_What needs to be done:_ Tally the lines of the listing that contain the string "this". Give the number and nothing else.

_Extracted data:_
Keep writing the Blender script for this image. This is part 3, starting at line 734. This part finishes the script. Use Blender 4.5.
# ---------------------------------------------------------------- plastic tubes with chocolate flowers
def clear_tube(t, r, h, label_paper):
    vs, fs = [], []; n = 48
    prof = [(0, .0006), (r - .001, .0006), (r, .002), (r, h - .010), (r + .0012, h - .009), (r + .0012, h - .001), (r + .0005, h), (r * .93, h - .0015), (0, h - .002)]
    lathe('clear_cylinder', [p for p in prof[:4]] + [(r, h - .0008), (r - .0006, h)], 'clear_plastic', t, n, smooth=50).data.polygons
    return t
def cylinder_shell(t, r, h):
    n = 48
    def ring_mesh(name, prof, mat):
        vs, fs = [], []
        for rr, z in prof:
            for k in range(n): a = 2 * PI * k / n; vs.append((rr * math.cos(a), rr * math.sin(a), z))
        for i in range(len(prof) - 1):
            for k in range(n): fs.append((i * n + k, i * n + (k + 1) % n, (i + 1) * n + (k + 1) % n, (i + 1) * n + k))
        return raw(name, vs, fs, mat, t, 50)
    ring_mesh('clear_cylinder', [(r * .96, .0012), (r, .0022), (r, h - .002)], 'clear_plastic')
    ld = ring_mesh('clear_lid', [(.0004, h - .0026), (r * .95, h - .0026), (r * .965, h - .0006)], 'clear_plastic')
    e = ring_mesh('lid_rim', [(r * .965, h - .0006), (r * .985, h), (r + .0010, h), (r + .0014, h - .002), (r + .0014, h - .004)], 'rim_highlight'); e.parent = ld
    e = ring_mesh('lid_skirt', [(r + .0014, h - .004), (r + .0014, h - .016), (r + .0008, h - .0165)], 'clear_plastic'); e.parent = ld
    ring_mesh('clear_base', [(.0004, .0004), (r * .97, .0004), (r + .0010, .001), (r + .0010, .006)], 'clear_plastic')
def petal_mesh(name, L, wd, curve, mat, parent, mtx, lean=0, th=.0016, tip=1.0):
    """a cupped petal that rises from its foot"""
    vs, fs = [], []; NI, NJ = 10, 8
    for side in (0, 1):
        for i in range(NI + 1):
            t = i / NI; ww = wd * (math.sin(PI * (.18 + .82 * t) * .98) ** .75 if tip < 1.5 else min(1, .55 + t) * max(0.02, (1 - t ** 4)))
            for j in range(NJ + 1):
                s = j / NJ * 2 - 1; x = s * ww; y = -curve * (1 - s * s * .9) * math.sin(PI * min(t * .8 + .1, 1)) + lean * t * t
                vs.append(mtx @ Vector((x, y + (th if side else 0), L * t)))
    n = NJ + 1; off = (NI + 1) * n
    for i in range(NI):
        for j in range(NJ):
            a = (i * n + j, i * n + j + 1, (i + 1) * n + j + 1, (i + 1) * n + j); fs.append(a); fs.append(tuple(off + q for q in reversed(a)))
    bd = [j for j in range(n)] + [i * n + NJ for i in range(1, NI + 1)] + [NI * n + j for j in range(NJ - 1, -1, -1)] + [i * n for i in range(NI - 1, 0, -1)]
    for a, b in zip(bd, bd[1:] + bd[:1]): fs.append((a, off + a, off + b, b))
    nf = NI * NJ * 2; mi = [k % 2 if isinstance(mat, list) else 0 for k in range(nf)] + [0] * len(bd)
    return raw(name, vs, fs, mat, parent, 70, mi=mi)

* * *

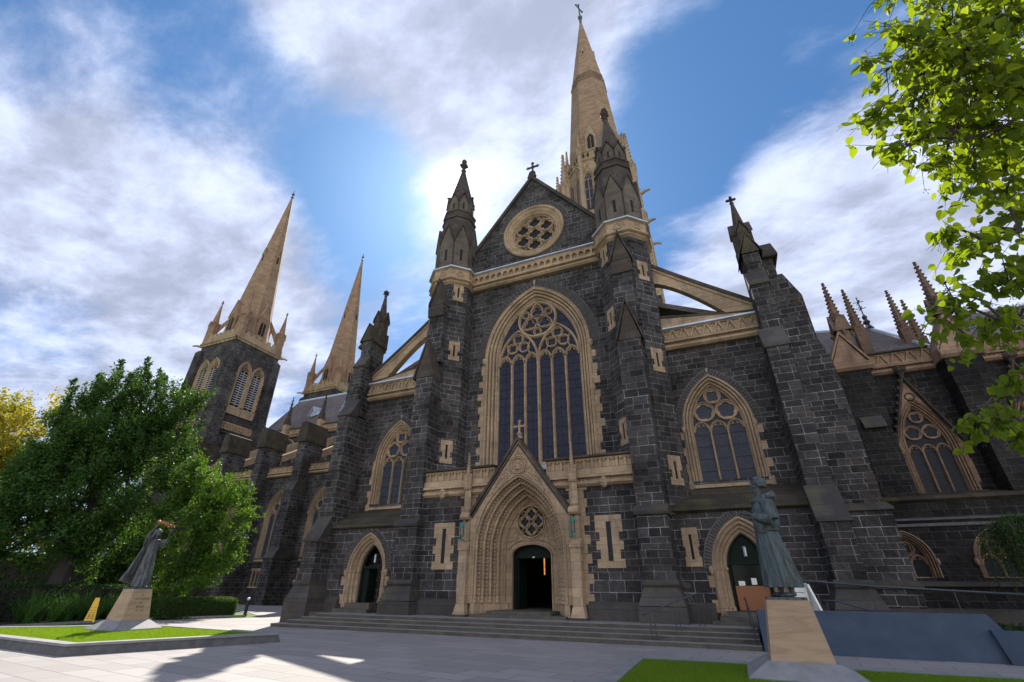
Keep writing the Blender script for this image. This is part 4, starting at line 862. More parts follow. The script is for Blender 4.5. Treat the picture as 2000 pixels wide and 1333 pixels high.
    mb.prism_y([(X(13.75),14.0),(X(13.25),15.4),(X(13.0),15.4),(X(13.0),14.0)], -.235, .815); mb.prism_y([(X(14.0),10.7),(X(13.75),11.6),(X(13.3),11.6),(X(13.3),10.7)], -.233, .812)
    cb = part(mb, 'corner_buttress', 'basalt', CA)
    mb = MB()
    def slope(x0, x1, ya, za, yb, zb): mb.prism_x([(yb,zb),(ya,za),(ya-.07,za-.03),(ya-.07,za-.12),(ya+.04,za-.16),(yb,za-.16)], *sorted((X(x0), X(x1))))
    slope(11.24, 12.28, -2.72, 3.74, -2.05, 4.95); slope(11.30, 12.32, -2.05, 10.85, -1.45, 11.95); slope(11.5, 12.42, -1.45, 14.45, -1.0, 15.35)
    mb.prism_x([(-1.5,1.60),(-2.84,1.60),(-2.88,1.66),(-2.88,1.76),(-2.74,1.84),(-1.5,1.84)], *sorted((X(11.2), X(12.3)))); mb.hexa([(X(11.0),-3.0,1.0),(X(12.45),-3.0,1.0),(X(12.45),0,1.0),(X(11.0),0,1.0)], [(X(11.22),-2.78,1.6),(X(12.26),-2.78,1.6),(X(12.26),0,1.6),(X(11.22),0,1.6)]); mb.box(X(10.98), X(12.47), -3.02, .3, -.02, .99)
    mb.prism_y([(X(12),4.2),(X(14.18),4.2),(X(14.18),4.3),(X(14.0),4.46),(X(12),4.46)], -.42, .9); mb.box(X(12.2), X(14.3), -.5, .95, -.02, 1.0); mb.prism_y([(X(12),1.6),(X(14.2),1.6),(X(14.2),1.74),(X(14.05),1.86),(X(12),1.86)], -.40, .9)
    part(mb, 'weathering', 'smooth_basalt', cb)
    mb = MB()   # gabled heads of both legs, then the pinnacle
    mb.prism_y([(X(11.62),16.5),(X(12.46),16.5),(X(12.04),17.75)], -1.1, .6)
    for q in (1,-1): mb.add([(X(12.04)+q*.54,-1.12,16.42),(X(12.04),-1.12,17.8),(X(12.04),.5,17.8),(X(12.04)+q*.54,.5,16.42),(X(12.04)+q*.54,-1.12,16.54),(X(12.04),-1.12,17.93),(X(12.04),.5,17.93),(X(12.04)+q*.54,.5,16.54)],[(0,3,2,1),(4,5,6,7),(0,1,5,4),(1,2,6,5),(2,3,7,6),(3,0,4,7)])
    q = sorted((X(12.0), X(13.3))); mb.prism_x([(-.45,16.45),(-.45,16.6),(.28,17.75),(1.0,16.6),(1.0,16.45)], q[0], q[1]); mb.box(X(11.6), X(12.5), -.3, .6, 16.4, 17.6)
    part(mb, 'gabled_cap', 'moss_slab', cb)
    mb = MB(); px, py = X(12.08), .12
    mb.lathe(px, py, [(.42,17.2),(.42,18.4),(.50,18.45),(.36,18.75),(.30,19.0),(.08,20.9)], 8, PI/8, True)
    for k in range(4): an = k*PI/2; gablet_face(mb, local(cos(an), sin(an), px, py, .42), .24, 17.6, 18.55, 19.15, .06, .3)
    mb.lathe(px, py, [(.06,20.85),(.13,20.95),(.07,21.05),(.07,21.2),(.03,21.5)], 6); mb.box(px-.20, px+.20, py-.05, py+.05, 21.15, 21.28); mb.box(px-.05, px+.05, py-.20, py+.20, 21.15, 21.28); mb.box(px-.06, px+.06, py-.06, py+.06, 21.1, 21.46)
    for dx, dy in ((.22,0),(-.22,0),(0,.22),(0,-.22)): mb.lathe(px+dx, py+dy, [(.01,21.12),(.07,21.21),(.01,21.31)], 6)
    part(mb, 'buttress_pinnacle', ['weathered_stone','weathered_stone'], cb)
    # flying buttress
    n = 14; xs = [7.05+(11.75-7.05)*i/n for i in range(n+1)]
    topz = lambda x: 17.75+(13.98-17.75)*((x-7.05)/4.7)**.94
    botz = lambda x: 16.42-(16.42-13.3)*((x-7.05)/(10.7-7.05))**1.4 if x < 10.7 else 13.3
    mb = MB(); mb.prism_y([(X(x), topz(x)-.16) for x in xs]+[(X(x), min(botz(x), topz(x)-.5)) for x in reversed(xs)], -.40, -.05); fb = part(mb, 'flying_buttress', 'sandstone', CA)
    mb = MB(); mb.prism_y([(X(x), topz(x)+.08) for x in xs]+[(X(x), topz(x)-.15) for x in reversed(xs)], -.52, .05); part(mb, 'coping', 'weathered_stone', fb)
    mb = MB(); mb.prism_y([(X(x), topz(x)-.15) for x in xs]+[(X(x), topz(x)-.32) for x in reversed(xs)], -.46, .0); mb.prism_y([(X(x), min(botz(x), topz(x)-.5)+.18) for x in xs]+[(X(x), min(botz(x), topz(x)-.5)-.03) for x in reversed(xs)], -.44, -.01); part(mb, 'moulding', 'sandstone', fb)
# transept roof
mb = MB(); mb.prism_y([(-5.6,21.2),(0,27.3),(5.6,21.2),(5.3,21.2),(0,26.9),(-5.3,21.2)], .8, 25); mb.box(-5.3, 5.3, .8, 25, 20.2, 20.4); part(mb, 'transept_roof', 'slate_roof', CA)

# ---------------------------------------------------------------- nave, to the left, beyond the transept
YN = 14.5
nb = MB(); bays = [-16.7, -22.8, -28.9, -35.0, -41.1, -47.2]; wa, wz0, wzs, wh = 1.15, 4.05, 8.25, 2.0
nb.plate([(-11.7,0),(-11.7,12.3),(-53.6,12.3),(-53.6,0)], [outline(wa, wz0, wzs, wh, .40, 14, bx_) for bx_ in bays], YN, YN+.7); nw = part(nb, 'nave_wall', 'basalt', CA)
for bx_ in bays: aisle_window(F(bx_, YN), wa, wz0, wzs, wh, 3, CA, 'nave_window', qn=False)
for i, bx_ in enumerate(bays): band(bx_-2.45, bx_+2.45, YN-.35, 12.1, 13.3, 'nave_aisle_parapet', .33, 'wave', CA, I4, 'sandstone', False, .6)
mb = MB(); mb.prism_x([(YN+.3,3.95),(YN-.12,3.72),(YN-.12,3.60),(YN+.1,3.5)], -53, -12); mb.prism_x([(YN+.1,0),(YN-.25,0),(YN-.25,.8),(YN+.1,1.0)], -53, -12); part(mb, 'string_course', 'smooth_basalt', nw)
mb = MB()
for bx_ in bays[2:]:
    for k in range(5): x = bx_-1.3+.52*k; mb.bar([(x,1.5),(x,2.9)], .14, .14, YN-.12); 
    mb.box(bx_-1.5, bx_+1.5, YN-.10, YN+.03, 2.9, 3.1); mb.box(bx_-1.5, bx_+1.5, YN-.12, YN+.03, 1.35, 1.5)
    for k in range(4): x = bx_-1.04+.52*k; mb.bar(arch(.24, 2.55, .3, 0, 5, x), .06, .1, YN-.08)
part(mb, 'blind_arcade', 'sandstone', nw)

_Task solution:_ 2